"Aman JIANG" <Am*******@gmai l.comwrote in message
news:11******** **************@ y42g2000hsy.goo glegroups.com.. .
: On Sep 22, 4:59 pm, "Ivan Vecerina"
: <_INVALID_use_w ebfo...@ivan.ve cerina.comwrote :
: If iostream is too slow on your platform for your application, the
: performance-sensitive way to go is the printf family of functions.
: Because you might want to use some platform-specific extension
:
: I don't want to use any 'platform-specific extension', it isn't cross-
: platform code :( Otherwise maybe I can research the floating point
: format on all platforms...
:
: to make it safe, it could be a good idea to wrap it behind
: your own function - using the buffer-allocation and format-
: specification policy you want.
: As to rewriting or adapt a dtoa function into your application,
: I doubt it would be a sensible priority in terms of performance
: optimization (there should be more important things to tune...)
:
: It's hard. I have no idea to confirm the size of the buffer. for
: double, it can be 316 bytes, on my platforms, and i don't know the
: sizes on other platforms...
If you want a more precise answer than what you've obtained so far,
you need to also say more about what you want:
- what allocation strategy would you like to rely on for the
returned character buffer?
- what output formats do you want to support?

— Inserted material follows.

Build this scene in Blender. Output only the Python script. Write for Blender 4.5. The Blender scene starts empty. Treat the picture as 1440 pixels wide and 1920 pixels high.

I personally use a wrapper over platform-specific variants
of sprintf, which returns the result as an std::string
(using a stack buffer for the initial output if possible, and
a dynamically allocated buffer for larger outputs - relying
e.g. on _vscprintf do determine buffer size).
But if I am writing to a file, fprintf does the job well.
If you really want a custom solution, you should be able to find
some open source implementation to start from... look
for dtoa() or fcvt() as common low-level function names.